The lack of production doesn’t squarely fall on Jeffery’s shoulders, but the concerns do not stop with last season’s production alone.

NFL Network’s Mike Mayock cites Jeffery’s inability to separate from defenders will be his Achilles' Heel on the next level.

Mayock spoke about Jeffery’s need for speed in Indianapolis. "Big and fast is good," Mayock noted in his conference call. "Big and slow is bad. Bottom line is, he has got to run well."

For NFL scouts, Jeffery can only take two paths from here.

He can be the next Brandon Marshall; a physical freak, a defensive focus every week and a red-zone threat every time the ball goes his way. A perennial Pro Bowler.

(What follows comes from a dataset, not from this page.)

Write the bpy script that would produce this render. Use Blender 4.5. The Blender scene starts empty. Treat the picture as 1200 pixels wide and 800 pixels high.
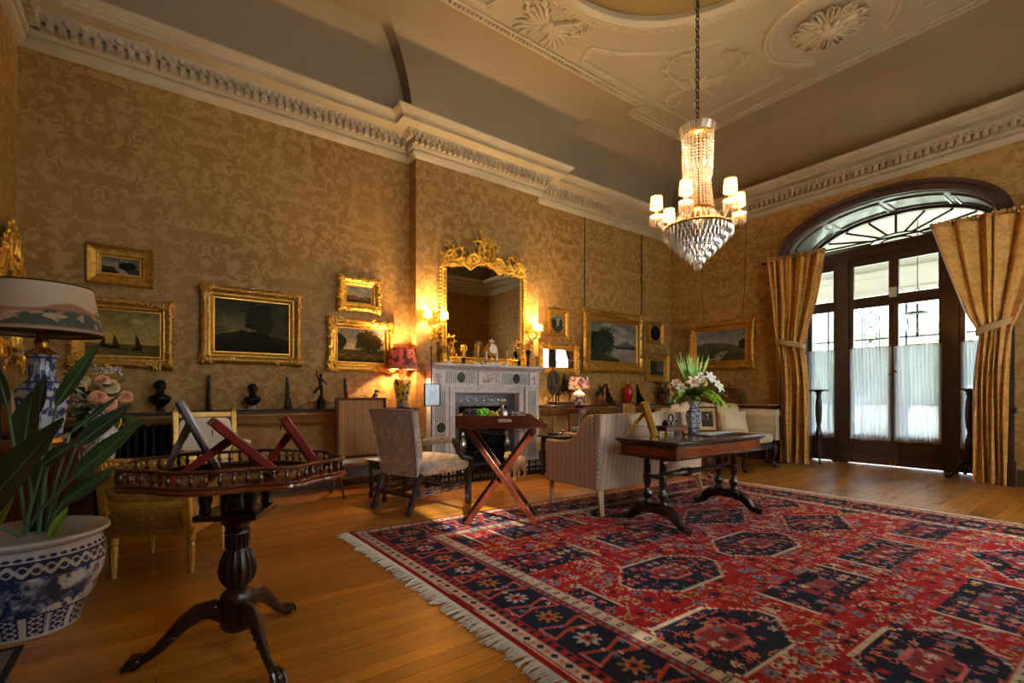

Or he can be Mike Williams. Their career paths have been strikingly similar so far: dazzling potential, an Illustrious college career at a school called USC and weight issues going into the NFL combine.

Williams was drafted in the first round but could not separate from opposing NFL defenders. He was out of the league in five years. Even with a recent comeback in Seattle, Williams has yet to justify his high draft selection.

Therefore, the NFL combine becomes a fork in the road for Alshon Jeffery.

The cameras will surround him once he enters the dome. The bright lights will shine when he steps onto the scale. He will be on live television when he goes up for every ball.

The doubters have stated their case. Your move, Alshon.